WHAT THE EXERCISE ASKS: Reproduce all entries precisely, down to the last character.

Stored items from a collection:
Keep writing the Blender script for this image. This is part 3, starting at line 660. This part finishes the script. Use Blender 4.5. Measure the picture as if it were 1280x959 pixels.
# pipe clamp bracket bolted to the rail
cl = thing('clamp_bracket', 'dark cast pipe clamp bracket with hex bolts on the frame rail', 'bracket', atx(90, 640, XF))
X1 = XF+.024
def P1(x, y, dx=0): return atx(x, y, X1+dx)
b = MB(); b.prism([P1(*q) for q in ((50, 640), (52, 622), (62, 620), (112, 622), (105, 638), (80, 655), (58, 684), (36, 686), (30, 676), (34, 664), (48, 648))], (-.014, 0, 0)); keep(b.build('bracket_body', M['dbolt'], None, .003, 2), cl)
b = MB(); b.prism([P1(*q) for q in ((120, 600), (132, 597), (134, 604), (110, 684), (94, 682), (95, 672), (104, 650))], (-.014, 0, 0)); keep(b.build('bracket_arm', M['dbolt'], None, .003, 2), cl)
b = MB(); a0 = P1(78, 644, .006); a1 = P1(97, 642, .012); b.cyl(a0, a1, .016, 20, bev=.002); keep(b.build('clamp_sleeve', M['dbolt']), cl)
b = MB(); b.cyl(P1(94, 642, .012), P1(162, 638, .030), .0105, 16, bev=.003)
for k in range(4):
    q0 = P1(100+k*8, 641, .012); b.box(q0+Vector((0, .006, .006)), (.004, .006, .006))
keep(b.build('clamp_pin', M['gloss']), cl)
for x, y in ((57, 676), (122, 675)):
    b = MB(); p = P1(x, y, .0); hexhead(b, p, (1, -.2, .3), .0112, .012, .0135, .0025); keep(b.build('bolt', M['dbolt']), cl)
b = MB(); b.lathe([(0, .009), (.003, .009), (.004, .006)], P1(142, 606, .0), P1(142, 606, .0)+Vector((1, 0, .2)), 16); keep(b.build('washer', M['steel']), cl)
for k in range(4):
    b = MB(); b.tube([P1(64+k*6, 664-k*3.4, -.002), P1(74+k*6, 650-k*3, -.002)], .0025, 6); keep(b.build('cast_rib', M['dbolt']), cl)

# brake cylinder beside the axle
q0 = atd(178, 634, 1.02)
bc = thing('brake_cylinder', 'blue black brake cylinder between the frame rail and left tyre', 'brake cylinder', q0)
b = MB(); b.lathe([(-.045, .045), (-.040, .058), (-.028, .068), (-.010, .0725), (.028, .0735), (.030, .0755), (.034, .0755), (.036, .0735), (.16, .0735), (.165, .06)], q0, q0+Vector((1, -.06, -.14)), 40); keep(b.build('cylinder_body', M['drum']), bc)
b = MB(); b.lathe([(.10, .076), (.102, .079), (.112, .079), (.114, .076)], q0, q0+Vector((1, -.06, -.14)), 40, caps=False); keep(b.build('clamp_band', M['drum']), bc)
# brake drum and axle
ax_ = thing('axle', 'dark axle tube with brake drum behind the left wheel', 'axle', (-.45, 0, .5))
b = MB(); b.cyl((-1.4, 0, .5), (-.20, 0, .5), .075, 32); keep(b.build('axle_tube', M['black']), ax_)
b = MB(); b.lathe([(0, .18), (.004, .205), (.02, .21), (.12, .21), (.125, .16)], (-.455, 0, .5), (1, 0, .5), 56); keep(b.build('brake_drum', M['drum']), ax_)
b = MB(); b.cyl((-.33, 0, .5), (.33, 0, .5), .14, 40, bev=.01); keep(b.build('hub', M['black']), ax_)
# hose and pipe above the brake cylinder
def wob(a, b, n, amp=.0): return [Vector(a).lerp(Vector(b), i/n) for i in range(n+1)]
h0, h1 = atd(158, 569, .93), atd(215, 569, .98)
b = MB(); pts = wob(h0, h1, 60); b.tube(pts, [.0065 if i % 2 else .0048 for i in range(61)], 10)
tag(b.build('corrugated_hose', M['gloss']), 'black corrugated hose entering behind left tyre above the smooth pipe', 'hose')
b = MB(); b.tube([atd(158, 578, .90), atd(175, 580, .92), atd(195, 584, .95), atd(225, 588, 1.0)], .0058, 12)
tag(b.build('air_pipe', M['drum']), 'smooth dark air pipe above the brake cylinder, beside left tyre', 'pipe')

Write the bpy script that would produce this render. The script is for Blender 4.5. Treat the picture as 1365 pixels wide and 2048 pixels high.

SOLUTION TO THIS TASK:
Keep writing the Blender script for this image. This is part 3, starting at line 660. This part finishes the script. Use Blender 4.5. Measure the picture as if it were 1280x959 pixels.
# pipe clamp bracket bolted to the rail
cl = thing('clamp_bracket', 'dark cast pipe clamp bracket with hex bolts on the frame rail', 'bracket', atx(90, 640, XF))
X1 = XF+.024
def P1(x, y, dx=0): return atx(x, y, X1+dx)
b = MB(); b.prism([P1(*q) for q in ((50, 640), (52, 622), (62, 620), (112, 622), (105, 638), (80, 655), (58, 684), (36, 686), (30, 676), (34, 664), (48, 648))], (-.014, 0, 0)); keep(b.build('bracket_body', M['dbolt'], None, .003, 2), cl)
b = MB(); b.prism([P1(*q) for q in ((120, 600), (132, 597), (134, 604), (110, 684), (94, 682), (95, 672), (104, 650))], (-.014, 0, 0)); keep(b.build('bracket_arm', M['dbolt'], None, .003, 2), cl)
b = MB(); a0 = P1(78, 644, .006); a1 = P1(97, 642, .012); b.cyl(a0, a1, .016, 20, bev=.002); keep(b.build('clamp_sleeve', M['dbolt']), cl)
b = MB(); b.cyl(P1(94, 642, .012), P1(162, 638, .030), .0105, 16, bev=.003)
for k in range(4):
    q0 = P1(100+k*8, 641, .012); b.box(q0+Vector((0, .006, .006)), (.004, .006, .006))
keep(b.build('clamp_pin', M['gloss']), cl)
for x, y in ((57, 676), (122, 675)):
    b = MB(); p = P1(x, y, .0); hexhead(b, p, (1, -.2, .3), .0112, .012, .0135, .0025); keep(b.build('bolt', M['dbolt']), cl)
b = MB(); b.lathe([(0, .009), (.003, .009), (.004, .006)], P1(142, 606, .0), P1(142, 606, .0)+Vector((1, 0, .2)), 16); keep(b.build('washer', M['steel']), cl)
for k in range(4):
    b = MB(); b.tube([P1(64+k*6, 664-k*3.4, -.002), P1(74+k*6, 650-k*3, -.002)], .0025, 6); keep(b.build('cast_rib', M['dbolt']), cl)

# brake cylinder beside the axle
q0 = atd(178, 634, 1.02)
bc = thing('brake_cylinder', 'blue black brake cylinder between the frame rail and left tyre', 'brake cylinder', q0)
b = MB(); b.lathe([(-.045, .045), (-.040, .058), (-.028, .068), (-.010, .0725), (.028, .0735), (.030, .0755), (.034, .0755), (.036, .0735), (.16, .0735), (.165, .06)], q0, q0+Vector((1, -.06, -.14)), 40); keep(b.build('cylinder_body', M['drum']), bc)
b = MB(); b.lathe([(.10, .076), (.102, .079), (.112, .079), (.114, .076)], q0, q0+Vector((1, -.06, -.14)), 40, caps=False); keep(b.build('clamp_band', M['drum']), bc)
# brake drum and axle
ax_ = thing('axle', 'dark axle tube with brake drum behind the left wheel', 'axle', (-.45, 0, .5))
b = MB(); b.cyl((-1.4, 0, .5), (-.20, 0, .5), .075, 32); keep(b.build('axle_tube', M['black']), ax_)
b = MB(); b.lathe([(0, .18), (.004, .205), (.02, .21), (.12, .21), (.125, .16)], (-.455, 0, .5), (1, 0, .5), 56); keep(b.build('brake_drum', M['drum']), ax_)
b = MB(); b.cyl((-.33, 0, .5), (.33, 0, .5), .14, 40, bev=.01); keep(b.build('hub', M['black']), ax_)
# hose and pipe above the brake cylinder
def wob(a, b, n, amp=.0): return [Vector(a).lerp(Vector(b), i/n) for i in range(n+1)]
h0, h1 = atd(158, 569, .93), atd(215, 569, .98)
b = MB(); pts = wob(h0, h1, 60); b.tube(pts, [.0065 if i % 2 else .0048 for i in range(61)], 10)
tag(b.build('corrugated_hose', M['gloss']), 'black corrugated hose entering behind left tyre above the smooth pipe', 'hose')
b = MB(); b.tube([atd(158, 578, .90), atd(175, 580, .92), atd(195, 584, .95), atd(225, 588, 1.0)], .0058, 12)
tag(b.build('air_pipe', M['drum']), 'smooth dark air pipe above the brake cylinder, beside left tyre', 'pipe')

Write the bpy script that would produce this render. The script is for Blender 4.5. Treat the picture as 1365 pixels wide and 2048 pixels high.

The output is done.